Lors connurent tantôt plusieurs chevaliers et écuyers usés d’armes, que la journée ne pouvoit être pour eux. Nonobstant ce, ils s’avancèrent et suivirent la bannière Notre-Dame, que ce vaillant chevalier, messire Jean de Vienne, portoit. Là étoient ces seigneurs de France en leurs armes et si proprement que chacun sembloit un roi ; et quand ils assemblèrent premièrement aux Turcs, si comme il me fut dit, ils n’étoient pas sept cents. Or regardez la grand’folie et outrage ; car si ils eussent attendu le roi de Honguerie et les Hongrès, où bien avoit soixante mille hommes, ils eussent fait un grand fait ; et par eux et leur orgueil fut toute la perte ; et le dommage qu’ils reçurent si grand que depuis la bataille de Raincevaux où les douze pairs de France furent morts et déconfits[1] ne reçurent si grand dommage. Mais à voir dire, ils firent, avant qu’ils chéissent au danger de leurs ennemis, grand’foison d’armes. Et véoient bien les plusieurs chevaliers et écuyers qu’ils s’alloient perdre, et tout par orgueil et bobant d’eux. Et déconfirent ces François la première bataille, et mirent en chasse ; et vinrent sur un grand val où l’Amorath atout sa puissance étoit.
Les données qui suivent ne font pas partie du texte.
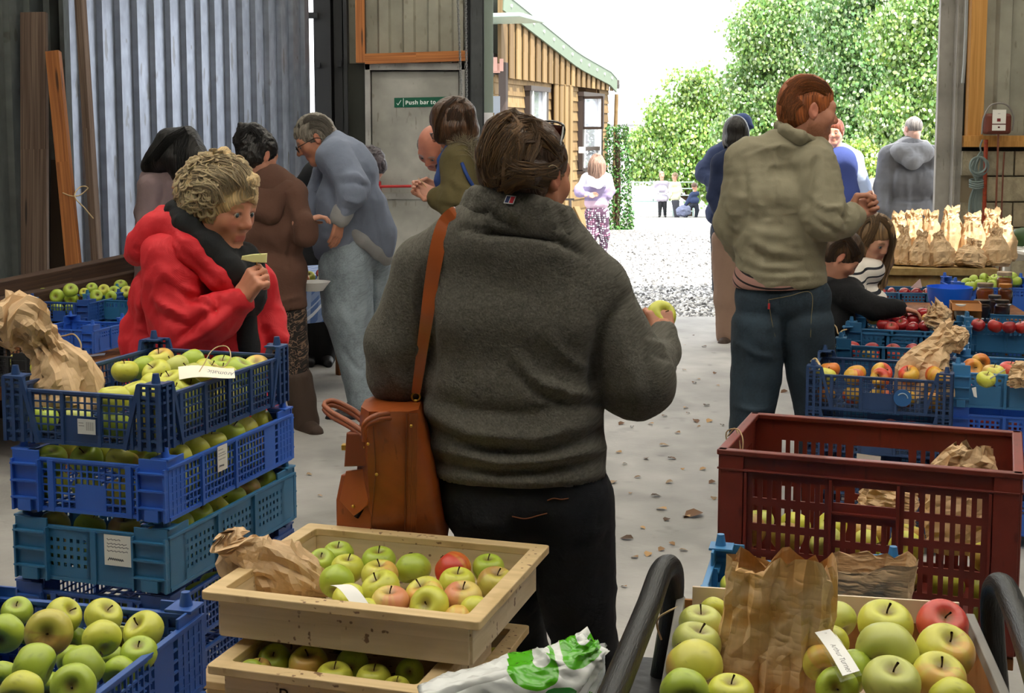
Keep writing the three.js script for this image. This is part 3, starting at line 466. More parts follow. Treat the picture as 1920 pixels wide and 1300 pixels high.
// ---------- foreground left: crates, trays ----------
const cA = crate('navy lattice crate of yellow-green apples, topmost of the tall stack', 0.4, 0.6, 0.118, 'fine', C.navy, -0.866, 0.932, -3.195, -17.5);
const cB = crate('bright blue lattice crate, second from the top of the tall stack', 0.4, 0.6, 0.118, 'plate', C.bright, -0.852, 0.777, -3.19, -17.0);
const cC = crate('teal crate with square holes, third from the top of the tall stack', 0.4, 0.6, 0.122, 'panel', C.teal, -0.850, 0.622, -3.19, -17.6);
const cE = crate('blue crate under the teal crate, fourth down in the tall stack', 0.4, 0.6, 0.118, 'plate', C.royal, -0.858, 0.467, -3.20, -17.2);
const cE2 = crate('blue crate, second from the floor in the tall stack', 0.4, 0.6, 0.118, 'plate', C.royal, -0.858, 0.311, -3.20, -17.2);
const cE3 = crate('blue crate on the floor at the foot of the tall stack', 0.4, 0.6, 0.118, 'plate', C.royal, -0.858, 0.156, -3.20, -17.2);
sticker(cA, 0, 0.018, 0.046, 0.046, 0.034, barTex); sticker(cB, 1, -0.075, 0.092, 0.045, 0.06, stickerTex); sticker(cC, 0, 0.075, 0.085, 0.075, 0.07, stickerTex);
fill(cA, { seed: 4, r: 0.0365, layers: [0.040, 0.090], types: ['yellowgreen', 'yellowgreen', 'blush', 'yellowgreen', 'pale', 'green'], where: 'the navy lattice crate', group: 'apples in the navy lattice crate', tumble: 0.45, keep: (i, k, L, nx, nz) => L === 1 ? !(i < 2 && k < 4) : (k === 0 || i === nx - 1) });
fill(cB, { seed: 9, r: 0.037, layers: [0.042, 0.104], types: ['yellowgreen', 'green', 'yellowgreen', 'blush'], where: 'the bright blue lattice crate', group: 'apples in the bright blue crate', same: true, keep: (i, k, L, nx) => k === 0 || i === nx - 1 || (k === 1 && L === 1) });
fill(cC, { seed: 10, r: 0.037, layers: [0.042, 0.104], types: ['green', 'russet', 'yellowgreen'], where: 'the teal crate', group: 'apples in the teal crate', same: true, keep: (i, k, L, nx) => k === 0 || i === nx - 1 });
fill(cE, { seed: 11, r: 0.037, layers: [0.06], types: ['green', 'russet'], where: 'the fourth crate down', group: 'apples in the fourth crate down', same: true, keep: (i, k, L, nx) => k === 0 || i === nx - 1 });
{ // hand-lettered tag on its loop of twine
  const tex = canvasTex(512, 128, (c) => { c.fillStyle = '#efe9d8'; c.fillRect(0, 0, 512, 128); c.save(); c.translate(330, 78); c.rotate(PI + 0.06); c.fillStyle = '#3a3f52'; c.font = 'italic 58px sans-serif'; c.textAlign = 'center'; c.fillText('Aromatic', -60, 34); c.restore(); });
  const t = thing('tag', 'cream card tag with upside-down lettering on the apples of the navy crate', 'tag', at(388, 700, 3.15));
  const q = (px, py, d) => at(px, py, d).sub(t.position);
  part(t, 'card', sheet(q(336, 712, 3.06), q(440, 706, 3.0), q(438, 688, 3.12), q(334, 688, 3.16), 0.0012, 8, 2, (u) => 0.004 * sin(u * 5)), mat(null, { map: tex, roughness: 0.8 }));
  part(t, 'string', tube([q(372, 700, 3.08), q(384, 680, 3.1), q(395, 660, 3.12), q(410, 650, 3.14), q(425, 650, 3.14), q(432, 672, 3.1), q(420, 688, 3.08), q(400, 684, 3.1)], 0.0013, 40, 6), twine);
}
bagAt('tall twisted brown paper bag standing in the navy lattice crate', [[118, 760, 66, 58, 3], [122, 735, 64, 56, 3], [116, 700, 55, 46, 2.6], [98, 665, 30, 26, 2], [80, 640, 22, 20, 2], [62, 618, 40, 34, 2], [40, 602, 48, 40, 2.4], [8, 604, 44, 36, 2.6]], 3.12, { seed: 3, crumple: 0.034, jag: 0.014, pleat: 0.06, pleats: 7, cap: false, side: V(1, 0, 0.2), nv: 26, nu: 34 });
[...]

Lors vouldrent les François retourner devers l’ost, car ils étoient tous montés sur chevaux couverts, mais ne purent, car ils furent enclos et serrés de toutes parts. Là eut grand’bataille, dure et fort combattue ; et durèrent les François moult longuement.

Les nouvelles vinrent en l’ost au roi de Honguerie, que les Chrétiens françois, anglois et allemands se combattoient aux Turcs, et que point n’avoient tenu son ordonnance ni conseil, ni de son maréchal aussi ; si fut moult courroucé, et bien y avoit cause ; et connut tantôt que la journée n’étoit point pour eux. Si dit ainsi au grand maître de Rhodes qui étoit de côté de lui : « Nous perdrons hui la journée par l’orgueil et bobant de ces François ; et s’ils m’eussent cru nous avions gens assez pour combattre nos ennemis. » À ces paroles regarda le roi de Honguerie derrière lui, et vit que ses gens fuyoient et déconfisoient d’eux-mêmes, et que les Turcs les mettoient en chasse ; dont il vit que point n’y auroit de recouvrance. Là dirent ceux qui étoient de-lez lui : « Sire, sauvez vous, car si vous êtes mort ou pris, toute Honguerie est perdue. Il convient hui perdre la journée par l’orgueil des François. Leur vaillance leur tournera à outre-cuidance ; car tous y seront morts et pris, ni jà nul ne se sauvera. Si échappez ce danger, si vous nous en créez. »

Au roi de Honguerie n’avoit que courroucer, quand il vit qu’il perdoit la journée par le désarroi françois, et qu’il le convenoit fuir s’il ne vouloit être mort ou pris. À voir dire, là avint très grand’pestillence sur les François et sur les

  1. Froissart puise ses renseignemens sur l’histoire de Charlemagne dans les romans de chevalerie.